[Records with scene code]
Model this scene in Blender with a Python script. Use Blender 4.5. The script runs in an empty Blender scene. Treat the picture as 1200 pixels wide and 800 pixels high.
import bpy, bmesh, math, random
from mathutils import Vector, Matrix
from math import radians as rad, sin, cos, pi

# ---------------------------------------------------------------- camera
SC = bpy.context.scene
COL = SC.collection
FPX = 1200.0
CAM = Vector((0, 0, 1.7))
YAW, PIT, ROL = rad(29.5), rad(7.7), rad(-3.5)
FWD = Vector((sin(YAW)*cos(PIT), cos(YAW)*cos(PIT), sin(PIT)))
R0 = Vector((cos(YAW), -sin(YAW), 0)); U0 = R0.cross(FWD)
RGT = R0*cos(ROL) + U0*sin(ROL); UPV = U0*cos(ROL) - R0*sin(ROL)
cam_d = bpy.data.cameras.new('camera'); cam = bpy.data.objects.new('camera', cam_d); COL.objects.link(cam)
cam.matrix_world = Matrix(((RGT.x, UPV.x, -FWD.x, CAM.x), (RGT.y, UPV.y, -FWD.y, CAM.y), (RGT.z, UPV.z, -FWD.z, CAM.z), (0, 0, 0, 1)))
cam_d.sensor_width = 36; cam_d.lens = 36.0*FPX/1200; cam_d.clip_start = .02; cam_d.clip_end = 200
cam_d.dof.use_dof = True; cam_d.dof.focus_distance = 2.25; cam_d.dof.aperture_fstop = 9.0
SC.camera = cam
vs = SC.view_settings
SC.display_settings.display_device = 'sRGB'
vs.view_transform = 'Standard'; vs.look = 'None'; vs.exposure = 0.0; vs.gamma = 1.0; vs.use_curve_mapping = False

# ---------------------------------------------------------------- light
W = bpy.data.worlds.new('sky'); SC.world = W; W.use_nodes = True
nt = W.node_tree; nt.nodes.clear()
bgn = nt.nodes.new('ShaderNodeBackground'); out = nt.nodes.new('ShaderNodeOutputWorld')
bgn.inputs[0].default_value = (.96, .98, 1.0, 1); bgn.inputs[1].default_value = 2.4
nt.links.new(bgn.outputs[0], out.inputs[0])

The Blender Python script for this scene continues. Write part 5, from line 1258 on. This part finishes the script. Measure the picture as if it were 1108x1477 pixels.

» PROBLEM TO SOLVE:
Extract every entry above as it appears.

» SOLUTION FOR THIS PROBLEM:
Model this scene in Blender with a Python script. Use Blender 4.5. The script runs in an empty Blender scene. Treat the picture as 1200 pixels wide and 800 pixels high.
import bpy, bmesh, math, random
from mathutils import Vector, Matrix
from math import radians as rad, sin, cos, pi

# ---------------------------------------------------------------- camera
SC = bpy.context.scene
COL = SC.collection
FPX = 1200.0
CAM = Vector((0, 0, 1.7))
YAW, PIT, ROL = rad(29.5), rad(7.7), rad(-3.5)
FWD = Vector((sin(YAW)*cos(PIT), cos(YAW)*cos(PIT), sin(PIT)))
R0 = Vector((cos(YAW), -sin(YAW), 0)); U0 = R0.cross(FWD)
RGT = R0*cos(ROL) + U0*sin(ROL); UPV = U0*cos(ROL) - R0*sin(ROL)
cam_d = bpy.data.cameras.new('camera'); cam = bpy.data.objects.new('camera', cam_d); COL.objects.link(cam)
cam.matrix_world = Matrix(((RGT.x, UPV.x, -FWD.x, CAM.x), (RGT.y, UPV.y, -FWD.y, CAM.y), (RGT.z, UPV.z, -FWD.z, CAM.z), (0, 0, 0, 1)))
cam_d.sensor_width = 36; cam_d.lens = 36.0*FPX/1200; cam_d.clip_start = .02; cam_d.clip_end = 200
cam_d.dof.use_dof = True; cam_d.dof.focus_distance = 2.25; cam_d.dof.aperture_fstop = 9.0
SC.camera = cam
vs = SC.view_settings
SC.display_settings.display_device = 'sRGB'
vs.view_transform = 'Standard'; vs.look = 'None'; vs.exposure = 0.0; vs.gamma = 1.0; vs.use_curve_mapping = False

# ---------------------------------------------------------------- light
W = bpy.data.worlds.new('sky'); SC.world = W; W.use_nodes = True
nt = W.node_tree; nt.nodes.clear()
bgn = nt.nodes.new('ShaderNodeBackground'); out = nt.nodes.new('ShaderNodeOutputWorld')
bgn.inputs[0].default_value = (.96, .98, 1.0, 1); bgn.inputs[1].default_value = 2.4
nt.links.new(bgn.outputs[0], out.inputs[0])

The Blender Python script for this scene continues. Write part 5, from line 1258 on. This part finishes the script. Measure the picture as if it were 1108x1477 pixels.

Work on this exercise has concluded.